Monday, September 15, 2014

Les Miserables: Manga Classic

Les Miserables by Victor Hugo
Story adaptation by Crystal Silvermoon
English script by Stacy King
Art by Sun Neko Lee
Publisher UDON entertainment productions, with Morpheus Publishing Limited

Review copy supplied by Net Galley and the publishers

My thoughts:
Anytime classics are adapated into a manga, what I read it for is to see if the art and the adapted story are able to capture the essence of the original classic and still sell the story enough through the artwork and character development so that my middle readers feel like they want to attempt the original, even if it's later in their school life. 

Victor Hugo's story is just one tragedy after another and it takes a good 200 pages even in a manga before things start looking up, so this book for the first time reader of this work, who has not seen the 2012 musical, takes some commitment. If they use the title as a clue, then they will know that this is a tragedy. The cover shows a forlorn looking Cosette. Even with her big manga eyes, she looks worried. 

Cosette as the blonde Cinderella type is endearingly pitiful while her "benefactors," the Thenardiers are comically cruel so that is a selling point.

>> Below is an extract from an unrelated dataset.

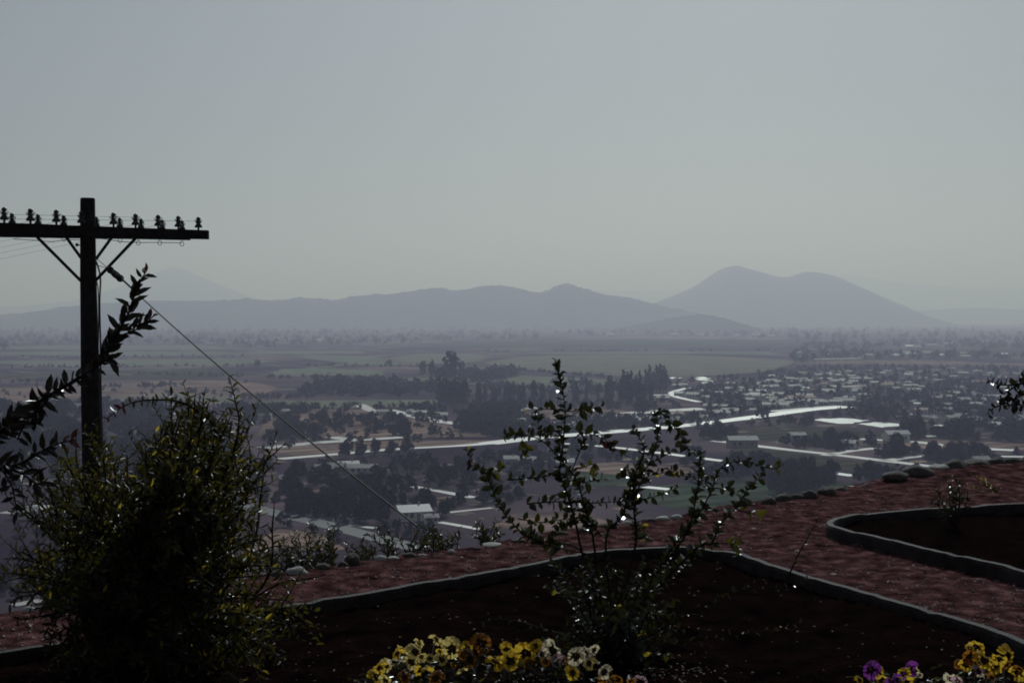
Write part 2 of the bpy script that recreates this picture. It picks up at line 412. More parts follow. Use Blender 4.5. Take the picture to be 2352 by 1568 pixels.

Fantine, once she must shave her hair just made me think of Anne Hathaway with her equally large doe-like eyes so I almost wanted someone to start singing. That was a distraction, but it may just be because I read the original and saw several different film versions. 

Will this version sell students on reading the original? I think the biggest selling point is the romance between Cosette and Marius because of the way they are drawn, so the girls may like it, but I think the story line between Valjean and Javert is more powerful in the original story and that may appeal more to guys but this manga version doesn't build Valjean up enough or show enough of the action scenes.

Still, overall, it is a good starting place for this classic novel, and if students never read the Hugo version, they will at least understand the story enough to get the gist.

Saturday, September 13, 2014

Kamen, Volume 2

Title: Kamen, volume 2
Author:  Gunya Mihara (also artist)
Publication date: November 25, 2014
Publisher: Gen Manga

Review copy supplied by Net Galley for Gen Manga

In short:  General Simba (young female) is at war with the Zoh army. Her actions are brash to her elders. Even her uncle, Lord Gailas will crush her army if he must. Out of seemingly  nowhere, the masked man appears. . .to be continued

My thoughts: Several elements must be present in an intriguing manga, mostly because the genre relies on your continued patronage of their art.  First and foremost, there must be an interesting or appealing character with a mysterious backstory that you want to learn more about. 

Second, there should be enough of a cliff hanger at the end of the manga so that you must know the rest of the story.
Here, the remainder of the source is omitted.